The project developed a hyperspectral stimulated Raman scattering (SRS) imaging platform for its work, building on the increasing use of related Raman techniques to detect and quantify the presence of environmental pollutants. Previous examples include a 2023 study at TU Wien that combined surface-enhanced Raman with additional confocal microscopy, to image and identify single nanoplastic particles.

"While SRS is often credited for speeding up regular Raman imaging which enables fast identification of microplastics, the utility for it to analyze nanoplastic remains to be explored," commented the Columbia University project in its published paper.

Many nanoparticles of unknown type

The team's approach was to employ a narrowband SRS imaging scheme, focusing all the energy of the stimulating beam to target characteristic vibrational modes with the largest Raman cross-sections in its target molecules, and combine that with a bespoke algorithm designed to allow fast throughput analysis rates.

"To address the fundamental sensitivity-specificity trade-off and unleash the full potential of hyperspectral SRS imaging, we devised a data-driven SRS-tailored spectral matching algorithm based on the spectral library of seven common plastic standards," wrote the project.

In trials on three popular brands of bottled water sold in the US, the team's SRS method spotted 110,000 to 370,000 fragments of the plastics it was looking for in each liter, 90 percent of which were nanoplastics with the remainder being microplastics.

The project's spectral database included PET, polystyrene, PVC, and also polyamide, which in bottled water probably came from the plastic filters ironically intended to purify the water during bottling.

However, the team also detected SRS spectra from nanoparticles which did not match any of the standards.

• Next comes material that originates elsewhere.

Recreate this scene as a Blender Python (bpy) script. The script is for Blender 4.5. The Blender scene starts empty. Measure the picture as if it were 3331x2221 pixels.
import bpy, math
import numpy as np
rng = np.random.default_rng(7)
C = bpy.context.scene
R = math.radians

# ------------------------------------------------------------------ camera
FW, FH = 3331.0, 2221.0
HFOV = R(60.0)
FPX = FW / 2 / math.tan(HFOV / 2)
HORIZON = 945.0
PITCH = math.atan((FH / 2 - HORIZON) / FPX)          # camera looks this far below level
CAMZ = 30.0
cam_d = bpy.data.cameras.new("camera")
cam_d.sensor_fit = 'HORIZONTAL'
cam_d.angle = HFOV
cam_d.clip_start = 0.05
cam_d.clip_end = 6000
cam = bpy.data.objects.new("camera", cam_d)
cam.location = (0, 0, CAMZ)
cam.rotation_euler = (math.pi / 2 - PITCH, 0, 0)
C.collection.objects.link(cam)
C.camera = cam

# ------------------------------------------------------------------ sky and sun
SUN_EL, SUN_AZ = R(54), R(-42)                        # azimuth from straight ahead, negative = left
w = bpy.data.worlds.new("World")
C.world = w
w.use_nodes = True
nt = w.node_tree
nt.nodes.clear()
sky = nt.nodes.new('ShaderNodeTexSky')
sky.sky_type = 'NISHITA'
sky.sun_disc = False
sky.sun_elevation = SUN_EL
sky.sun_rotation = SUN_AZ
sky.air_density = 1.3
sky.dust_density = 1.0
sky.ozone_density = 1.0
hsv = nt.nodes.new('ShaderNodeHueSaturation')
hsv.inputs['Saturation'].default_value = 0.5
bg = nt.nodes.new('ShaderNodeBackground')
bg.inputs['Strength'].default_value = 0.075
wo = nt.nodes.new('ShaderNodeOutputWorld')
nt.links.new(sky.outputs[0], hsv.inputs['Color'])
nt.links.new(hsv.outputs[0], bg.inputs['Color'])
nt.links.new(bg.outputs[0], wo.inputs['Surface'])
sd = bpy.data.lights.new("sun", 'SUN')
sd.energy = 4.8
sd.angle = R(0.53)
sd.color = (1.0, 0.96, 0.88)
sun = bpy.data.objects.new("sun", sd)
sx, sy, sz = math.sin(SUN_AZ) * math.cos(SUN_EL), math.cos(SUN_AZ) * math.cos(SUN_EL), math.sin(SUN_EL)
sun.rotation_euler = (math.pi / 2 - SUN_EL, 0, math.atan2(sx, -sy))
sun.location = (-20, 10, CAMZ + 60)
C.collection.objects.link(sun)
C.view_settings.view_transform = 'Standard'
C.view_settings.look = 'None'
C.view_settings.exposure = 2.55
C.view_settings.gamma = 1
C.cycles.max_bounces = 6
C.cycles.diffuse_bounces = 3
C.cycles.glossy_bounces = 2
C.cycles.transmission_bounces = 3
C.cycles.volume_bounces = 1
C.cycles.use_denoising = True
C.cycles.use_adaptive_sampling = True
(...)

Indeed the seven typical plastics could only account for 10 percent of the total particles imaged under SRS microscopy. If all the rest are also nanoplastics then that class of contaminant could number in the tens of millions per liter; but at present "they could be almost anything," commented Columbia University.

Future work will include clarifying this question, and also analyzing tap water and other water sources, partly as a route to investigating the amount of nanoplastics accumulating in wastewater.

“There is a huge world of nanoplastics to be studied,” said Columbia's Wei Min, recognized as an original developer of the SRS technique, adding that although nanoplastics comprise far less than microplastics in terms of mass, that's not what matters. "It's the size, because the smaller things are, the more easily they can get inside us."